A maldição “se deve ao pecado e não a Deus, porém Deus não pode deixar de infligi-la, porque respeita a liberdade do homem e as suas consequências, mesmo negativas”. Portanto, “dentro da punição, e também dentro da maldição do solo, permanece uma intenção boa que vem de Deus”, da sua benção e graça. A possibilidade do perdão divino para nós depende essencialmente do fato de que o próprio Deus, na pessoa do seu Filho, quis partilhar a nossa condição, mas não a corrupção do pecado. E o Pai O ressuscitou com o poder do seu Espírito Santo, e Jesus, o novo Adão, tornou- Se, como diz São Paulo, “espírito vivificante” (I Cor 15, 45), primícias da nova criação.

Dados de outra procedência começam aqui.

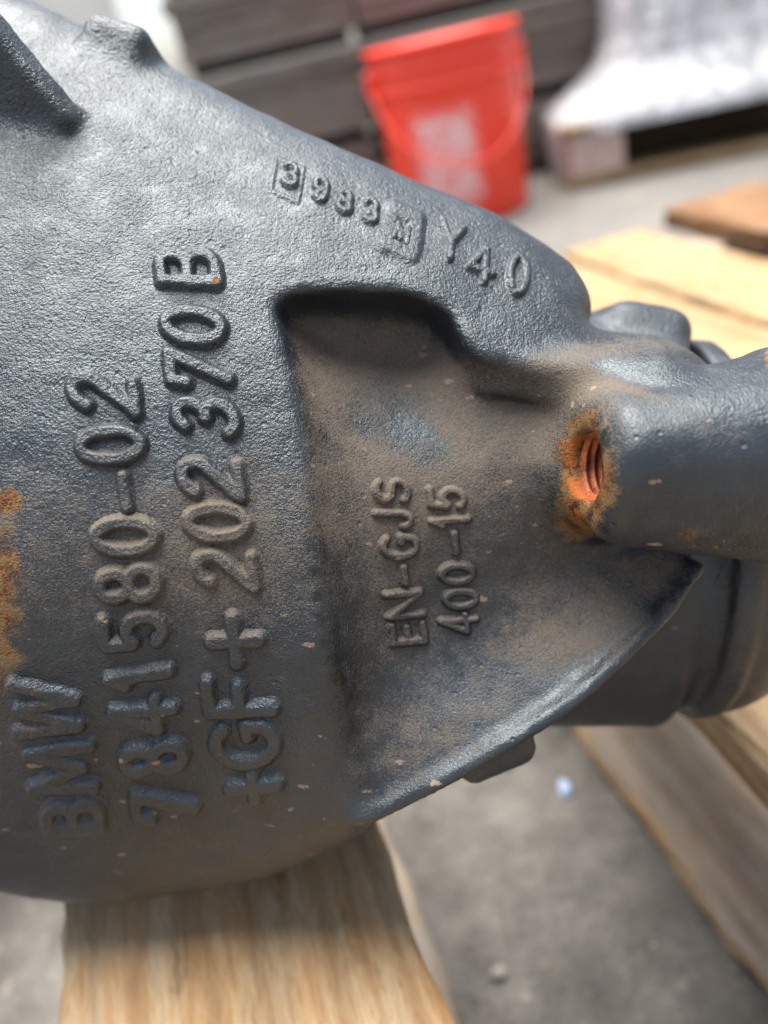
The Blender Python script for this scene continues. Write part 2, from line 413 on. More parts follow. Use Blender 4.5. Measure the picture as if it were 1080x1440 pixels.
def poly_sdf(pts, x, y):
    d2 = np.full(x.shape, 1e12); ins = np.zeros(x.shape, bool); n = len(pts)
    for i in range(n):
        ax, ay = pts[i]; bx, by = pts[(i + 1) % n]
        ex, ey = bx - ax, by - ay; wx, wy = x - ax, y - ay
        t = np.clip((wx * ex + wy * ey) / (ex * ex + ey * ey + 1e-9), 0, 1)
        d2 = np.minimum(d2, (wx - t * ex) ** 2 + (wy - t * ey) ** 2)
        c = ((ay > y) != (by > y)) & (x < (bx - ax) * (y - ay) / (by - ay + 1e-12) + ax)
        ins ^= c
    d = np.sqrt(d2); return np.where(ins, -d, d)

def tps(ctrl):
    C = np.array(ctrl, float); n = len(C)
    def U(r2): return np.where(r2 > 0, r2 * np.log(r2 + 1e-12), 0) * 0.5
    sc = 300.0; P = C[:, :2] / sc
    K = U(((P[:, None] - P[None]) ** 2).sum(-1)) + np.eye(n) * 0.02
    A = np.zeros((n + 3, n + 3)); A[:n, :n] = K; A[:n, n] = 1; A[:n, n + 1:] = P; A[n, :n] = 1; A[n + 1:, :n] = P.T
    w = np.linalg.solve(A, np.r_[C[:, 2], 0, 0, 0])
    def ev(x, y):
        q = np.stack([x.ravel(), y.ravel()], 1) / sc; out = w[n] + q @ w[n + 1:]
        for i in range(n): out = out + w[i] * U(((q - P[i]) ** 2).sum(1))
        return out.reshape(x.shape)
    return ev

def smax(a, b, k): 
    e = np.maximum(k - np.abs(a - b), 0) / k; return np.maximum(a, b) + e * e * k * 0.25
def smin(a, b, k): 
    e = np.maximum(k - np.abs(a - b), 0) / k; return np.minimum(a, b) - e * e * k * 0.25

OUT = [(-280, -212), (-100, -122), (0, -70), (95, -20), (150, 10), (240, 56), (330, 106), (420, 152), (500, 191), (600, 236), (680, 270), (745, 308), (792, 340), (820, 370), (830, 405), (822, 448),
       (860, 474), (940, 478), (1010, 520), (1025, 600), (1015, 720), (992, 800), (942, 870), (880, 932), (805, 1000), (740, 1040), (640, 1098), (545, 1146), (480, 1200), (300, 1318), (100, 1374), (0, 1374), (-120, 1336), (-280, 1220)]
outl = catmull([L2(x, y, -110) for x, y in OUT], 5)
FRONT = [(-250, -100, -300), (-250, 300, -90), (-250, 700, -10), (-250, 1000, -90), (-250, 1200, -260),
         (0, -50, -255), (100, 5, -240), (200, 55, -222), (400, 165, -180), (600, 255, -160), (740, 315, -150), (810, 385, -140),
         (0, 130, -120), (200, 220, -90), (350, 290, -72), (0, 380, -12), (200, 440, -2), (350, 470, 0), (0, 600, 32), (200, 660, 38), (400, 640, 25), (410, 800, 26), (0, 800, 26), (200, 840, 18), (430, 950, -6),
         (0, 980, -45), (200, 1000, -58), (440, 1080, -68), (0, 1120, -138), (250, 1120, -144), (0, 1200, -222), (250, 1190, -216), (0, 1260, -305), (250, 1238, -285), (470, 1165, -108),
         (450, 270, -92), (560, 330, -78), (620, 390, -52), (700, 430, -62), (770, 420, -85), (500, 390, -34),
         (545, 1135, -84), (640, 1085, -78), (740, 1028, -78), (880, 920, -94), (985, 800, -125), (1080, 700, -150), (850, 500, -70), (1000, 500, -120), (700, 700, 20), (900, 650, -40), (600, 900, 10)]
front = tps([(*L2(x, y, z), z) for x, y, z in FRONT])
POCK = [(392, 428), (432, 410), (520, 408), (580, 412), (628, 436), (650, 474), (680, 504), (740, 512), (830, 524), (960, 600), (1100, 680), (1100, 850), (1000, 960), (780, 1110), (600, 1190), (500, 1215), (478, 1130), (476, 1020), (464, 920), (446, 800), (432, 680), (416, 560), (400, 480)]
pockl = catmull([L2(x, y, -20) for x, y in POCK], 5)
FLOOR = [(380, 430, -170), (430, 440, -170), (405, 500, -95), (418, 580, -45), (436, 700, -22), (455, 850, -34), (470, 960, -68), (480, 1050, -92), (500, 1140, -92),
         (520, 425, -192), (590, 435, -188), (560, 500, -150), (560, 560, -110), (560, 620, -76), (560, 690, -58), (575, 780, -74), (590, 860, -102), (600, 920, -116), (610, 970, -108), (620, 1030, -88), (640, 1085, -74), (560, 1120, -84),
         (640, 480, -165), (680, 560, -110), (690, 640, -72), (720, 740, -88), (740, 830, -126), (700, 920, -118), (800, 880, -132), (780, 950, -102), (740, 1026, -82), (880, 840, -136), (875, 914, -98), (985, 795, -122), (940, 852, -104), (900, 780, -160), (1000, 700, -165), (830, 600, -110), (1080, 850, -115)]
floor_ = tps([(*L2(x, y, z), z) for x, y, z in FLOOR])

o2 = poly_sdf(outl, GX, GY) - 4 - 24 * np.clip(1 - sstep(-60, 40, GX) * sstep(60, -60, GY), 0, 1); p2 = poly_sdf(pockl, GX, GY); fz = front(GX, GY); flz = floor_(GX, GY)
gfx, gfy = np.gradient(fz, h); fsc = 1 / np.sqrt(1 + np.clip(gfx ** 2 + gfy ** 2, 0, 9))
gfx, gfy = np.gradient(flz, h); flsc = 1 / np.sqrt(1 + np.clip(gfx ** 2 + gfy ** 2, 0, 9))

def cone(P, A, ax, r0, r1, Ln, rnd):
    """rounded cone frustum from A along unit ax"""
    q = P - A; t = q @ ax; rad = np.sqrt(np.maximum((q * q).sum(-1) - t * t, 0))
    rr = r0 + (r1 - r0) * np.clip(t / Ln, 0, 1)
    a = rad - rr + rnd; b = np.maximum(-t, t - Ln) + rnd
    return np.minimum(np.maximum(a, b), 0) + np.sqrt(np.maximum(a, 0) ** 2 + np.maximum(b, 0) ** 2) - rnd
def block(P, A, ax, r0, r1, Ln, rnd, p=3.4):
    e1 = upL - ax * (upL @ ax); e1 /= np.linalg.norm(e1); e2 = np.cross(ax, e1)
    q = P - A; t = q @ ax; rad = (np.abs(q @ e1) ** p + np.abs(q @ e2) ** p) ** (1 / p)
    rr = r0 + (r1 - r0) * np.clip(t / Ln, 0, 1); a = rad - rr + rnd; b = np.maximum(-t, t - Ln) + rnd
    return np.minimum(np.maximum(a, b), 0) + np.sqrt(np.maximum(a, 0) ** 2 + np.maximum(b, 0) ** 2) - rnd
def capsule(P, A, B, ra, rb):
    A, B = np.array(A, float), np.array(B, float); d = B - A; t = np.clip((P - A) @ d / (d @ d), 0, 1)
    q = P - A - t[..., None] * d; return np.sqrt((q * q).sum(-1)) - (ra + (rb - ra) * t)
def rbox(P, C, fr, half, rnd):
    q = np.abs((P - np.array(C, float)) @ np.array(fr, float).T) - np.array(half, float) + rnd
    return np.sqrt((np.maximum(q, 0) ** 2).sum(-1)) + np.minimum(q.max(-1), 0) - rnd

BF = np.array([*L2(824, 655, 28), 28.0]); BN = np.array([-0.98, -0.05, 0.12]); BN /= np.linalg.norm(BN); BA = -BN
HOLE_R = 48.0
lip = np.array([(*L2(x, y, z), z) for x, y, z in catmull([(505, 1150, -92), (545, 1138, -84), (640, 1090, -73), (740, 1032, -76), (805, 988, -80), (870, 932, -90), (935, 866, -104), (985, 800, -124)], 4, False)])

def field(xs):
    """field on a slab of x indices; returns value and id of the feature that owns each point"""
    x = gx[xs][:, None, None]; y = gy[None, :, None]; z = gz[None, None, :]
    body = smax((z - fz[xs][:, :, None]) * fsc[xs][:, :, None], o2[xs][:, :, None] + 0 * z, 95.0)
    back = -(z + 960 - np.clip((x + 100) * 0.75, 0, 560)); body = np.maximum(body, back)
    carve = smax(p2[xs][:, :, None] + 0 * z, (flz[xs][:, :, None] - z) * flsc[xs][:, :, None], 105.0)
    F = smax(body, -carve, 20.0)
    ids = np.where(-carve > body - 4, 1, 0).astype(np.int8)
    P = np.stack(np.broadcast_arrays(x, y, z), -1).astype(np.float64)
    def sub(box):
        sx = np.where((gx[xs] > box[0]) & (gx[xs] < box[1]))[0]; sy = np.where((gy > box[2]) & (gy < box[3]))[0]; sz = np.where((gz > box[4]) & (gz < box[5]))[0]
        if len(sx) == 0 or len(sy) == 0 or len(sz) == 0: return None
        return np.s_[sx[0]:sx[-1] + 1, sy[0]:sy[-1] + 1, sz[0]:sz[-1] + 1]
    def add(box, fn, k, fid):
        s = sub(box)
        if s is None: return
        v = fn(P[s]); 
        if fid is not None: ids[s] = np.where(v < F[s] - 2, fid, ids[s])
        F[s] = smin(F[s], v, k)
    # lip bead
    def beadf(Q):
        d = np.full(Q.shape[:-1], 1e9)
        for i in range(len(lip) - 1): d = np.minimum(d, capsule(Q, lip[i], lip[i + 1], 6.0, 6.0))
        return d
    add((-120, 560, -560, 0, -240, 40), beadf, 42, None)
    sA = np.array((*L2(694, 522, -84), -84.0)); sB = np.array((*L2(930, 540, -22), -22.0)); sL = np.linalg.norm(sB - sA); sd = (sB - sA) / sL
    def shoulder(Q): return block(Q, sA - sd * 20, sd, 24, 54, sL + 20, 16, 4.0)
    # ridge that joins the arch to the boss, then the boss itself
    add((60, 620, -60, 320, -260, 220), shoulder, 26, 3)
    add((20, 640, -220, 380, -420, 200), lambda Q: capsule(Q, (*L2(690, 618, -205), -205), (*L2(838, 655, -128), -128), 90, 112), 36, 3)
    add((130, 800, -260, 420, -420, 260), lambda Q: block(Q, BF, BA, 98, 142, 280, 34, 2.6), 64, 3)
    add((130, 760, -260, 420, -420, 260), lambda Q: block(Q, BF + BA * 260 + np.array([0, 6, 0]), np.array([0.97, 0.05, -0.24]), 142, 152, 260, 30, 2.6), 30, 3)
    # pinion neck behind, and the wider bearing seat at its end
    def neck(Q, c, ry, rz, xa, xb, rnd):
        q = np.sqrt(((Q[..., 1] - c[0]) / ry) ** 2 + ((Q[..., 2] - c[1]) / rz) ** 2); a = (q - 1) * min(ry, rz) + rnd
        b = np.maximum(xa - Q[..., 0], Q[..., 0] - xb) + rnd
        return np.minimum(np.maximum(a, b), 0) + np.sqrt(np.maximum(a, 0) ** 2 + np.maximum(b, 0) ** 2) - rnd
    add((150, 760, -520, 520, -860, -60), lambda Q: neck(Q, (-14, -500), 415, 270, 180, 575, 50), 14, 2)
    add((430, 860, -480, 480, -860, -60), lambda Q: neck(Q, (-48, -500), 352, 290, 500, 790, 140), 22, 2)
    add((330, 720, 260, 560, -640, -240), lambda Q: rbox(Q, (*L2(905, 462, -430), -430), ((0.98, -0.2, 0), (0.2, 0.98, 0), (0, 0, 1)), (76, 34, 60), 32), 40, 2)
    add((480, 760, -520, 480, -860, -60), lambda Q: neck(Q, (-34, -500), 378, 300, 590, 640, 12), 10, 2)
    add((0, 420, -560, -260, -420, -60), lambda Q: rbox(Q, (*L2(690, 1046, -220), -220), ((0.92, 0.39, 0), (-0.39, 0.92, 0), (0, 0, 1)), (66, 34, 80), 28), 26, 2)
    # cast ear behind the top edge and blade-like rib at the left
    add((-760, -260, 640, 1020, -420, -80), lambda Q: rbox(Q, (*L2(170, 104, -250), -250), ((0.95, -0.30, 0), (0.30, 0.95, 0), (0, 0, 1)), (56, 62, 70), 24), 22, 4)
    a1 = np.array([0.60, -0.72, -0.34]); a1 /= np.linalg.norm(a1); a2 = np.array([0.72, 0.46, 0.52]); a2 -= a1 * (a2 @ a1); a2 /= np.linalg.norm(a2); a3 = np.cross(a1, a2)
    add((-860, -300, 400, 900, -260, 200), lambda Q: rbox(Q, (*L2(-32, 112, -95), -95), (a1, a2, a3), (140, 96, 26), 12), 18, 5)
    # threaded hole
    s = sub((130, 800, -200, 360, -420, 260))
    if s is not None:
        Q = P[s] - BF; t = Q @ BA; rad = np.sqrt(np.maximum((Q * Q).sum(-1) - t * t, 0))
        F[s] = smax(F[s], -np.maximum(rad - HOLE_R, t - 150), 8.0)
    F = np.maximum(F, -(P @ upL + (1 / S) * (CAM_H - DECK) - FPX * upL[2]) + 1.0)   # machined flat that stands on the deck board
    return F.astype(np.float32), ids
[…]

O Papa mencionava as duas fórmulas do momento da imposição das cinzas na liturgia quaresmal: “Convertei-vos e crede no Evangelho” e “Lembra-te que és pó, e ao pó hás de tornar”. A primeira, segundo o pontífice, é o apelo à conversão que “revela e denuncia a fácil superficialidade que caracteriza muito frequentemente o nosso viver”, e que “não é uma simples decisão moral”, mas “uma escolha de fé”.
“Converter-se significa mudar a direção no caminho da vida” – explicava o falecido Papa – “é ir contra a corrente, onde a corrente é o estilo de vida superficial, incoerente e ilusório, que muitas vezes nos arrasta, nos domina e nos torna escravos do mal ou mesmo prisioneiros da mediocridade moral”.
Esta fórmula, “Convertei-vos e crede no Evangelho”, diz que “todo dia é um momento favorável e de graça”, apesar das dificuldades, da rotina, do cansaço da vida cotidiana. Mesmo quando “somos tentados a abandonar o caminho que segue Cristo e nos fecharmos em nós mesmos, no nosso egoísmo”, afirmava Bento XVI.
O Papa comentava também à questão da mortalidade do homem, explicitada em “Lembra-te que és pó, e ao pó hás de tornar”. De acordo com o Santo Padre, a palavra de Deus remete à fragilidade do homem, mas também à importância que este também para o Criador e à humanização do sacrifício divino.
“O homem é pó e ao pó retornará, mas é pó precioso aos olhos de Deus, porque Deus criou o homem destinando-o à imortalidade” e também porque “o Senhor Jesus livremente quis compartilhar com todos os homens o destino da fragilidade”, com a sua morte e a sua ressurreição. “Que este nossas palavras suscite em todos peregrinos, com suas famílias e comunidades cristãs, uma renovada vitalidade espiritual na fiel e generosa adesão a Cristo e à Igreja. Olhai o futuro com esperança e não vos canseis de trabalhar na vinha do Senhor. Uma santa Quaresma para todos!”